Azerbaijan, Armenia swap prisoners from Nagorno-Karabakh conflict

Azerbaijan, Armenia swap prisoners from Nagorno-Karabakh conflict
2 min read
14 December, 2020
Azerbaijan and Armenia announced the start of a prisoner exchange, more than a month after a peace deal was signed ending weeks of fighting over the disputed Nagorno-Karabakh region.
The Azeri-Armenian conflict cost thousands of lives [Getty]
Azerbaijan and Armenia on Monday announced the start of a prisoner exchange, more than a month after a peace deal was signed ending weeks of fighting over the disputed Nagorno-Karabakh region.

Returns had already begun on Monday, Baku's State Commission on Prisoners of War, Hostages and Missing Persons said in a statement, under an "agreement... on the exchange of prisoners and hostages on an 'all for all' basis".

The commission added that "international organisations and the command of the Russian peacekeeping forces" had helped hammer out the deal with Armenia.

Read also: From Syria to Nagorno-Karabakh: Russia and Turkey's complex regional rivalry

Later Monday, Armenian Prime Minister Nikol Pashinyan announced the return of some of his own country's captured troops.

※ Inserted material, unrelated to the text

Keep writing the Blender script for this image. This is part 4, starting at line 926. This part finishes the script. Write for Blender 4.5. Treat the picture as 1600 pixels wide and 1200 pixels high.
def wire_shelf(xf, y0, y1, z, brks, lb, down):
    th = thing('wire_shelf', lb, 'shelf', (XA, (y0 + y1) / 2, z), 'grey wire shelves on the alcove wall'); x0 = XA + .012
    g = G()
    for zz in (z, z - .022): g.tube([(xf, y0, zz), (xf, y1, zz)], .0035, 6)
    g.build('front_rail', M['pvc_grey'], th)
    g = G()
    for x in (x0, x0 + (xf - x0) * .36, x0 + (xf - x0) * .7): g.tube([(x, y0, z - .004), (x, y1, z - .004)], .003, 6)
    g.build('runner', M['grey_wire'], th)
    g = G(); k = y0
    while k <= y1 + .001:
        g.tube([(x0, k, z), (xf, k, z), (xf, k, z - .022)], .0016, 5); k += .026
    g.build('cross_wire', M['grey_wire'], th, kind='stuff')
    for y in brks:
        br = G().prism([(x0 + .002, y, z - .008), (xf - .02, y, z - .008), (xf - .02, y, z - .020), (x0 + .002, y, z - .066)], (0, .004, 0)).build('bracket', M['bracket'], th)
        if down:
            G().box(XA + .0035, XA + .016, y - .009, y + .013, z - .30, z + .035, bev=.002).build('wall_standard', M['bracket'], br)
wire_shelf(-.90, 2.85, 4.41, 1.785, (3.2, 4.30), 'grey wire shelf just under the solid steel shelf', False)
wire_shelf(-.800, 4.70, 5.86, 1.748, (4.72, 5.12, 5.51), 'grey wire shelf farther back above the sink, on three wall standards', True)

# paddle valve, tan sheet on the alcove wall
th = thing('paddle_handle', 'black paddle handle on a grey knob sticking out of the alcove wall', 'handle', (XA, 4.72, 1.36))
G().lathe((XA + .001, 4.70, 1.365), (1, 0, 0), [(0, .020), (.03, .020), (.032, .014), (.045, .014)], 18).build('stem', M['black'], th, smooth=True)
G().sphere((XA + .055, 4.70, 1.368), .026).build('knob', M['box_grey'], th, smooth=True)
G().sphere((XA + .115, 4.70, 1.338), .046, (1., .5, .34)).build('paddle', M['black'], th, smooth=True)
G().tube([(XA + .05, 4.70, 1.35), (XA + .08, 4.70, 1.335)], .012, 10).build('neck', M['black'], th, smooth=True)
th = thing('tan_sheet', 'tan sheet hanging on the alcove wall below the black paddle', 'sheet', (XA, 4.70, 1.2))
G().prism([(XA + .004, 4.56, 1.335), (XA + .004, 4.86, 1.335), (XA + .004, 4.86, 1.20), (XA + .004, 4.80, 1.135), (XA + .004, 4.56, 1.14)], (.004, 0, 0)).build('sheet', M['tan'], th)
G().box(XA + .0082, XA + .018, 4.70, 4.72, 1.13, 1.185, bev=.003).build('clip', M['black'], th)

"Forty-four of our prisoners of war will soon return to Armenia by Russian aircraft," Pashinyan wrote on Facebook.

Baku announced separately on Monday the arrest of four Azerbaijani soldiers, two accused of "defiling" the bodies of Armenian troops who died in battle and the others of destroying tombstones belonging to Armenians.

The men had filmed their actions and shared the videos on social media.

The Azerbaijani Prosecutor General said in a statement that criminal probes had been launched into the incidents, calling them "unacceptable and contrary to the mentality of the Azerbaijani people".

The six-week conflict that erupted in September between Armenia-backed separatists and Azerbaijan over Karabakh ended 10 November with a Moscow-brokered peace deal.

The Armenians ceded swathes of territory and Russian peacekeeping troops were deployed to the region.

More than 5,000 people - including civilians - were killed during the fighting between the ex-Soviet rivals, who fought a war in the 1990s over the mountainous region.